La respuesta política sensata a este fallo, por lo tanto, debería empezar por enfocarse en las cosas que se pueden mejorar en el Poder Judicial (PJ). De acuerdo con los criterios del Proyecto Mundial de Justicia, por ejemplo, alcanzamos solo un 23% en juzgamiento oportuno y efectivo en el sistema de justicia criminal y un 43% de debido proceso. Una manera de romper esta tendencia es contar con un Poder Judicial que sea capaz de determinar en un período razonable lo ocurrido en cada caso.

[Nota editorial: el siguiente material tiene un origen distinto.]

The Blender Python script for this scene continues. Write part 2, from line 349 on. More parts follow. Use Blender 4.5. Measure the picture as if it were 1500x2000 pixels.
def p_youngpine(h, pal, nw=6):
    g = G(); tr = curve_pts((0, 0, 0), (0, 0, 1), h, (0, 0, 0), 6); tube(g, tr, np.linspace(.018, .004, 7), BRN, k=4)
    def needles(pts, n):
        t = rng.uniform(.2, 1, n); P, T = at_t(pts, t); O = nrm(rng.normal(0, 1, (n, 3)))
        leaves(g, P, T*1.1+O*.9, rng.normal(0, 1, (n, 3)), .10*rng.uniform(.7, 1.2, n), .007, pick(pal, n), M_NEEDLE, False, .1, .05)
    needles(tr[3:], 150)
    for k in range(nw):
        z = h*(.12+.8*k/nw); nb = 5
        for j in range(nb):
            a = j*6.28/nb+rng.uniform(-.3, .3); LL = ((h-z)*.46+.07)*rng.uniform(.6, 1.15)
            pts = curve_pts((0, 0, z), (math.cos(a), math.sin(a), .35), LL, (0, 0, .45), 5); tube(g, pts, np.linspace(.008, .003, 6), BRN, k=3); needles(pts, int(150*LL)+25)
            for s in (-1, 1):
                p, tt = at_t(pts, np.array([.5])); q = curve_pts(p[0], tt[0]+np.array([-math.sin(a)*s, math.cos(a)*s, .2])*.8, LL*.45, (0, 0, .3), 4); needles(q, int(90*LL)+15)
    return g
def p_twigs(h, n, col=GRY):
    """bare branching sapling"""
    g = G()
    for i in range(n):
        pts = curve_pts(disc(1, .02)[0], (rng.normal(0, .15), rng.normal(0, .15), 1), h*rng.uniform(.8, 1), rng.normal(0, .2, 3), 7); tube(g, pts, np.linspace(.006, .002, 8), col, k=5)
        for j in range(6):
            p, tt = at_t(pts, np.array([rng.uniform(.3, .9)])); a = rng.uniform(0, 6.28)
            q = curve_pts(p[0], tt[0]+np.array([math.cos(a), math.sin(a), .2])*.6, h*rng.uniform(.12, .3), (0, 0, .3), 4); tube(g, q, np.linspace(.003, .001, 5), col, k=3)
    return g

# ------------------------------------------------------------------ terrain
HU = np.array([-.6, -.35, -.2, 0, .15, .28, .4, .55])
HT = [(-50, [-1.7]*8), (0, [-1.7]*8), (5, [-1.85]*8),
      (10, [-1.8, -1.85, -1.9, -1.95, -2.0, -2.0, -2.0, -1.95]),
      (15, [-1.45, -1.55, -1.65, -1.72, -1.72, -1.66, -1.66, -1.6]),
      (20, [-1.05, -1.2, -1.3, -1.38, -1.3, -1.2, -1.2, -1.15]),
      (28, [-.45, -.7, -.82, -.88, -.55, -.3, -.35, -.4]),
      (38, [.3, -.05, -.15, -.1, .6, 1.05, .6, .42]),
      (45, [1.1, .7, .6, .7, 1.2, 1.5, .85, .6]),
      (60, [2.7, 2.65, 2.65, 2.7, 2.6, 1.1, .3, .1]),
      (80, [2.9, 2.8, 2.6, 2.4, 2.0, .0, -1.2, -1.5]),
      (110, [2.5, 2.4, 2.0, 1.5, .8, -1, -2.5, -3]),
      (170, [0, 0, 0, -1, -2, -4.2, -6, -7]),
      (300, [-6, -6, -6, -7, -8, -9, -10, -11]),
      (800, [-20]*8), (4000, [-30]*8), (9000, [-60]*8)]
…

Para ello es imprescindible que se implementen mecanismos de control e incentivos a los jueces y a los procesos judiciales, sin que ello dé pie a una mayor burocratización. También son necesarias la automatización de los sistemas y sanciones para los jueces que no cumplan con los plazos y para los funcionarios estatales que ralentizan los procesos. Y asimismo que dichos procesos estén dotados de una mayor transparencia y sometidos a mecanismos de control civil.
Lo que no podemos pretender es seguir con un PJ funcionando en los niveles antes mencionados y que se considere que al mismo tiempo cumplimos con garantizar el derecho al debido proceso que todos tenemos y que, entre otras cosas, sirve para que a todos quede siempre claro que es limpiamente y en justicia que los criminales reciben el castigo que les toca.